Retirement can be an experience with many chapters

(Photo Credit: In 2017, Craig Sewell, longtime chef and owner of A Cook’s Cafe in Annapolis, announced his retirement after 15 years. [Joshua McKerrow / Capital Gazette file])

Annapolitan Craig Sewell is, to my way of thinking, a poster boy for the way many of us will spend our bonus years: in serial retirements that reflect life-long passions.

I first met Sewell in the summer of 2012 when I used this space to write about The Cook’s Café where he was the owner-operator of the “farm-to-plate” eatery and catering service, located across from the Annapolis Mall.

Sewell, then in his early 60s, was the creative chef of the café but he was also the energetic teacher of popular cooking courses that he taught in the café’s large, modern kitchen, attracting people of all ages aspiring to use locally-sourced foods.

Though Sewell began his adult life with a cum laude degree in economics from Harvard, class of 1973, he resolved early to follow instead his passion for food.

More importantly, he was also a convert to human-scale, decentralized and “appropriate technologies,” a view – and social movement – stimulated by E.F. Schumacher’s 1973 book, “Small Is Beautiful: Economics as if People Mattered.”

According to Sewell, “I was heavily influenced by Schumacher, especially his idea that ‘any intelligent fool can make things bigger [and] more complex… It takes a lot of courage to move in the opposite direction’ which to me means smaller, simpler, sustainable, human scale and closer.”

“Put in context,” he said, “while others talk of meat-eating carnivores, plant-eating herbivores, and eat-anything omnivores, I’m a ‘localvore.’ From the start, I’ve been part of a growing movement that strives to deliver foods – meat, veggies, fruit, dairy products (you name it) – that are locally produced.

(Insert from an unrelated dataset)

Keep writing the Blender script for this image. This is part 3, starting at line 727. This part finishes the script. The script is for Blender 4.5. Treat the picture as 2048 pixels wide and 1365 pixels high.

That’s exactly the strategy I used for sourcing food for The Cook’s Café.”

But in the spring of 2017, Sewell placed a “for sale” sign on The Cook’s Café. When I asked why he had decided to retire, he said emphatically, “I’m not retiring. My wife and my daughter – Sewell has three adult daughters and four grandchildren – were after me to ‘slow down.’ I’ve since agreed it was time to find a less taxing way to advance the local-sourcing and the farm-to-table movements. That’s still my mission.”

Fast-forward to this past week. Sewell and I went to dinner so I could ask him about his new life.

“After closing the café,” he said, “I went to work for Longwood Gardens, outside of Kennett Square, Pennsylvania, on the way to Philadelphia. Longwood is one of the most insanely beautiful places on this earth.”

My job at Longwood allowed me to move upstream – from food on the table to nurturing plants. It was a great opportunity to learn – and also to smell the roses, which is hard to do when you operate a café and catering service.”

After a year at Longwood, a friend told Sewell of a job opening at the Southern Maryland Agricultural Development Commission. SMADC’s mission is to support farms and the future of agriculture in the five counties of southern Maryland – Anne Arundel, Prince George’s, Calvert, Charles and St. Mary’s.

According to Sewell, “By the mid-1990s, many farms were shuttered in response to the sharply-declining market for tobacco. SMADC was created to help maintain the profitability of small family farms by helping affected farmers to move into new kinds of farming. That’s where my job – as a marketing and livestock specialist – comes in.”

Sewell is learning about the livestock and the values of the people who raise livestock. In return, he lends his expertise on how to move the livestock from the pasture to the dinner plate. His current priority is to make sure a USDA-certified slaughterhouse is constructed in one of the five counties, which will then make possible the local-sourcing of meat.

Sewell is clearly loving his new upstream job. He said, “When you go into Amish country, which I do every week in St. Mary’s County, it’s like going back 100 years – not in awareness but in the farming techniques they practice, most of which are pretty impressive. When you get farmers on their land talking about what they do, they glow. Their faces change. It’s astonishing.”

I could say the same about Craig Sewell. When he talks about this third variation in his life-long commitment to working in the farm-to-table chain, his face glows.

When I asked him what’s next, he replied without hesitation. “I am so moved by the values and work ethic of the farmers I work with – and their families. So my next project is to join with a professional photographer to create a coffee table book of the “faces of farming in Southern Maryland” – also to include meeting the grass-fed and grass-finished cows and pigs, seeing the many facets of the environment such as the woods and streams and the Bald Eagle nests. We still have these treasures. We need to share them, especially with urban folks who spend so much time in traffic jams.”

As we departed, I thought of the words of the American poet, Maya Angelou, “My mission in life is not merely to survive, but to thrive; and to do so with passion, compassion, humor, and style.” Those words surely describe Sewell’s life of continuous learning driven by his mission to make healthy, fresh food available to everyone by a process that is, in his words, “smaller, simpler, sustainable, human scale and closer.”